Speaker:: Ce Shen (沈策), Baidu (百度)
Title:: 量子计算在金融衍生品定价中的应用
Time:: 16:00 ~ 17:00 (Beijing Time)
Venue:: Shuangqing Building A626 (双清办公楼A626)
Online:: Zoom Meeting: 559 700 6085 (PASSWORD: BIMSA)
Abstract:: This talk focuses on recent applications of quantum computing in option pricing. We start by introducing the background of financial options and the problem of option pricing. The problem of option pricing is reduced to a problem of calculating expectations over a probability distribution, which can be solved by Monte Carlo simulation. We then discuss in detail the Quantum Monte Carlo algorithm and explain how it achieves acceleration over the classical monte carlo method.

Mar 01, 2024

Speaker:: Yu-An Chen (陈昱安), Peking University
Title:: Error-correcting Codes for Quantum Simulation of Fermions
Time:: 16:00 ~ 17:00 (Beijing Time)
Venue:: Shuangqing Building A626 (双清办公楼A626)

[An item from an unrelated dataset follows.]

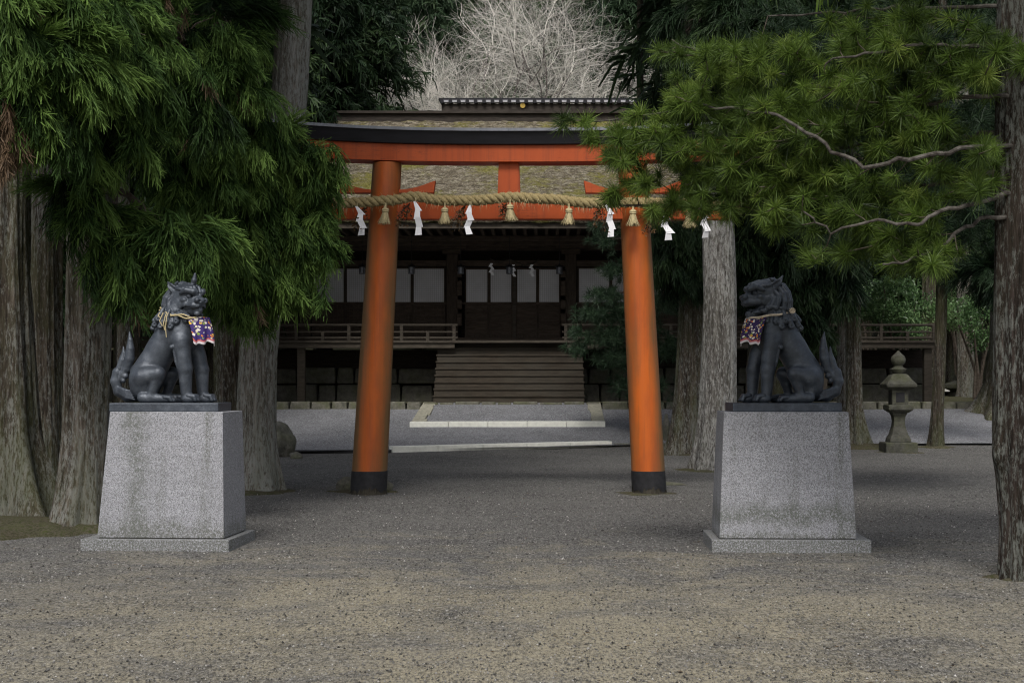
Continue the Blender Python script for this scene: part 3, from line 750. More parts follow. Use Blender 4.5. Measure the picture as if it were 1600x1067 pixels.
        HE((.36,-.02,.905), (.03,.03,.02), .012)
    else:
        HC([(.17,0,.95,.085), (.24,0,.90,.058), (.32,0,.862,.038), (.352,0,.872,.026)], .010)
        HC([(.25,0,.955,.040), (.31,0,.935,.040), (.42,0,.93,.035)], .004, sub=True)
        HC([(.23,0,.92,.026), (.29,0,.905,.02), (.325,0,.915,.010)], .006)   # tongue
        for s in (-1, 1):
            HC([(.375,s*.04,.985,.012),(.38,s*.04,.945,.004)], .003)
            HC([(.335,s*.03,.885,.010),(.338,s*.032,.925,.004)], .003)
            for t in range(4): HE((.27+.022*t, s*(.058-.006*t), .965), (.007,.007,.012), .003)
            for j in range(3):
                HC([(.35-.025*j,s*.02,.885-.006*j,.016),(.34-.03*j,s*.03,.85-.006*j,.015),(.36-.03*j,s*.03,.83,.007)], .005)
        HE((.12,.05,1.20), (.02,.02,.03), .01)
    V, Q = f.mesh()
    V = V[:, :]
    # gentle smoothing
    nb = np.zeros_like(V); ct = np.zeros(len(V))
    for it in range(1):
        nb[:] = 0; ct[:] = 0
        for a, b in ((0,1),(1,2),(2,3),(3,0)):
            np.add.at(nb, Q[:, a], V[Q[:, b]]); np.add.at(ct, Q[:, a], 1)
            np.add.at(nb, Q[:, b], V[Q[:, a]]); np.add.at(ct, Q[:, b], 1)
        V = V*.9+.1*nb/np.maximum(ct, 1)[:, None]
    V[:, 2] = np.maximum(V[:, 2], -.004)
    return V, Q

def statue(kind, cx, label, mirror, mat_, clabel, bibm, bib_label):
    Yc = 14.08; z0 = 1.335
    e = empty('guardian_lion_statue', (cx, Yc, z0), label, 'statue', 'guardian lion statues')
    V, Q = lion_mesh(kind)
    V[:, 2] += .085
    sg = -1 if mirror else 1
    V[:, 0] *= sg
    if mirror: Q = Q[:, ::-1]
    link('body', np_mesh('lion_body', V, Q, smooth=True), mat_, e)
    m = MB(); m.box(-.53, .53, -.29, .29, .0, .085); m.build('plinth', mat_, e, bevel=.008)
    # bib: separate thing tied round the neck
    b = empty('bib', (cx, Yc, z0), bib_label, 'bib', 'brocade bibs tied on the lions')
    nu, nv = 36, 26; pts = []
    if kind == 'closed': plan = [(.215,-.165),(.275,-.155),(.335,-.125),(.375,-.07),(.39,0),(.375,.07)]
    else: plan = [(.20,-.155),(.255,-.15),(.32,-.125),(.365,-.07),(.385,0),(.37,.07)]
    pl = [Vector((p[0], p[1], 0)) for p in plan]
    def pa(u):
        t = u*(len(pl)-1); i = min(int(t), len(pl)-2); return pl[i].lerp(pl[i+1], t-i)
    V = []; UV = []
    for j in range(nv+1):
        v = j/nv
        for i in range(nu+1):
            u = i/nu; p = pa(u); ww = math.sin(u*19+v*1.3)*.011*v+math.sin(u*9+1)*.012*v
            x = p.x-.02+.035*v+ww+.02*math.sin(v*2.2); y = p.y-.012*v-.9*ww
            z = .925+.012*u*0-(.26+.012*math.sin(u*8)+.01*math.sin(u*21))*v-.03*(1-u)*v*0
            V.append((x*sg, y, z)); UV.append((u, 1-v))
    ii = np.arange(nv*(nu+1)).reshape(nv, nu+1)[:, :-1].ravel()
    Qb = np.stack([ii, ii+1, ii+nu+2, ii+nu+1], -1)
    me = np_mesh('bib_cloth', np.array(V), Qb, smooth=True)
    uvl = me.uv_layers.new(name='uv'); li = np.empty(len(me.loops), dtype=np.int32); me.loops.foreach_get('vertex_index', li)
    uvl.data.foreach_set('uv', np.array(UV, dtype=np.float32)[li].ravel())
    o = link('cloth', me, bibm, b); s_ = o.modifiers.new('thick', 'SOLIDIFY'); s_.thickness = .006
    cm = M['cord'] if kind == 'closed' else M['cord_white']
    m = MB()
    for q in range(2 if kind == 'closed' else 1):
        pts = []
        for i in range(49):
            a = 2*math.pi*i/48; x = .14+.215*math.cos(a); y = .19*math.sin(a)
            zz = .965+.0-(x+.06)*.13+.012*math.sin(i*.9+q*2)*(1 if kind == 'closed' else .3)-(.012*q)
            pts.append((x*sg, y, zz))
        m.tube(pts, .0075 if kind == 'closed' else .011, 6)
    m.build('cord', cm, b, smooth=True)
    m = MB(); rr = random.Random(4)
    if kind == 'closed':
        for (x0, zl) in ((.0, .17), (.015, .24), (-.035, .13), (-.07, .05)):
            m.tube([(x0*sg, -.175, .965), (x0*sg-.01, -.195, .93), (x0*sg-.02+rr.uniform(-.01,.01), -.2, .965-zl*.6), (x0*sg+rr.uniform(-.02,.02), -.195, .965-zl)], .005, 5)
        for i in range(6): m.tube([(-.06,-.08,.985), (-.075+rr.uniform(-.03,.03), -.1+rr.uniform(-.03,.03), 1.0+rr.uniform(-.01,.03))], .008, 5)
    else:
        for i in range(9):
            a = i*.7; m.tube([(.055*1+.0, -.14, .985), (.075+.022*math.cos(a), -.16, .985+.022*math.sin(a)), (.07+.03*math.cos(a+.5), -.155, .985+.028*math.sin(a+.5))], .006, 5)
    m.build('knot', cm, b, smooth=True)
    return e
statue('closed', X_(268, 14.08), 'dark bronze guardian lion with a horn and closed mouth, facing right', False, M['bronze'], '', M['bib_a'], 'purple floral brocade bib on the horned lion, left of the torii')
statue('open', X_(1222.5, 14.08), 'dark bronze guardian lion without horn, mouth open, facing left', True, M['bronze_dark'], '', M['bib_b'], 'dark bib crowded with orange and white flowers on the open-mouthed lion')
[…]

Online:: Tencent Meeting 712 608 88756
Abstract:: This talk focuses on the simulation of fermionic systems on arbitrary graphs, including two-dimensional lattices. We start by examining the one-dimensional Jordan-Wigner transformation and its expansion to two-dimensional exact bosonization. This method is crucial for simulating fermions using emergent fermions in the ℤ2 toric code. We then discuss how fermionic observables and Pauli matrices can be interconnected through locality-preserving mappings. We show that all fermion-to-qubit mappings are achievable from the two-dimensional exact bosonization by applying Clifford circuits. Furthermore, our exploration includes ℤ2 lattice gauge theories and Pauli stabilizer codes, where we propose new methods to improve the code distances of stabilizer codes in fermion simulations on a two-dimensional lattice without decreasing the fermionic code rate. We modify the Bravyi-Kitaev Superfast simulation (BKSF) and demonstrate its error-correcting properties on various two-dimensional lattices. This talk provides a detailed and accessible overview of the current state of fermion simulation, bosonization techniques, and quantum error correction, demonstrating their importance in quantum computing.